Le lieu est inauguré le 5 juin 1963 avec un hommage à Charlie Chaplin suivi d'une grande rétrospective du cinéma américain, puis du cinéma japonais. Les collections de films arrivent de partout dans le monde.

    Tous les grands cinéastes américains, anglais, allemands, scandinaves, japonais, russes, italiens, espagnols et bien sur les français, les anciens et les nouveaux, ceux de la Nouvelle Vague, offrent une copie de leurs films à la Cinémathèque Française.

    A chaque fois que cela est possible Langlois demande le négatif original car seul celui-ci peut assurer la survie dans toute sa beauté de l'œuvre cinématographique. Un autre défi et de taille se présente a Langlois.

    La production des films depuis son origine avec les films Lumière et ce jusqu'à 1950, tournée en 35 mm, a été tirée sur un support à base de nitrate de cellulose. Si ces films présentent d'excellentes qualités optiques, ils ont la propriété d'être hautement inflammables. Ils peuvent s'enflammer spontanément sous l'effet d'une chaleur supérieure à 40°, et même ''exploser'' s'ils sont réunis en trop grande quantité. De plus les films nitrates commencent leur autodestruction dès la fin de leur fabrication. Aussi même conservés dans de bonnes conditions ils ne cessent de se décomposer pour aboutir a leur mort chimique. Dans le meilleur des cas, surtout pour les films du début du cinéma leur longévité pouvait atteindre 70 ans guère plus. Aussi Henri Langlois, profitant de l'amélioration de la technique, en faisait-il tirer des contretypes d'une qualité exceptionnelle.

    A Chaillot Langlois assure près de 2000 programmes par an. C'est considérable. Ça marche tellement bien qu'il attire les jalousies d'autres cinémathèques comme celle de Toulouse, et de certains partenaires de la FIAF. Dans un premier temps on fabrique de faux documents pour l'accuser d'avoir fait du business à la cinémathèque; d'avoir voulu "voler "des films, de les mal conserver etc.....
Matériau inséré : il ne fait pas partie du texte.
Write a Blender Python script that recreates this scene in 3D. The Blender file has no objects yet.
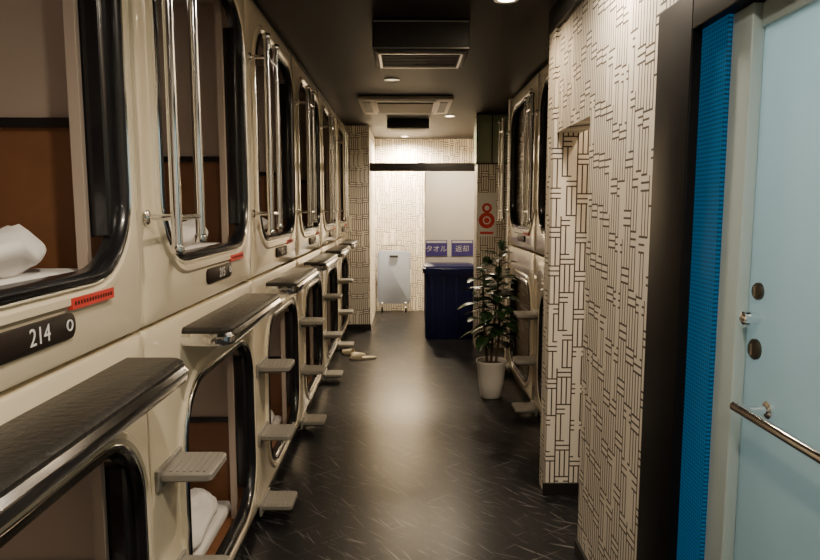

    Il parvient cependant à être lavé de toutes ces accusations. Son frère Georges Patrick, avocat et fidèle des fidèles, s'y emploie beaucoup;

    Alors l'arme absolue tombe : le contrôle du fisc par le ministère des finances. Puis André Malraux qui l'avait soutenu le lâche. Il va être licencié pour mettre à sa place un homme obscur Barbin. L'affaire Langlois éclate en 1968. Toute la Nouvelle Vague, Truffaut, Godard, Chabrol, en tête le soutiennent, puis les anciens : Renoir, Carné, les italiens : Rossellini, Comencini, le japonais Akira Kurosawa, l'Indien Satyajit Ray, ainsi que le grand staff d'Hollywood : Charlie Chaplin, Fritz Lang, Otto Preminger, King Vidor, Alfred Hitchcock, Arthur Penn et beaucoup d'autres. Des lettres arrivent sur le bureau du ministre : "Si vous ne réintégrez pas Langlois dans ses fonctions nous retirons tous nos films".

    L'état va comprendre sa bourde et Langlois reprend le contrôle de la cinémathèque.

    Sa lutte acharnée pour montrer et conserver les films se poursuivra jusqu'a sa mort en 1977.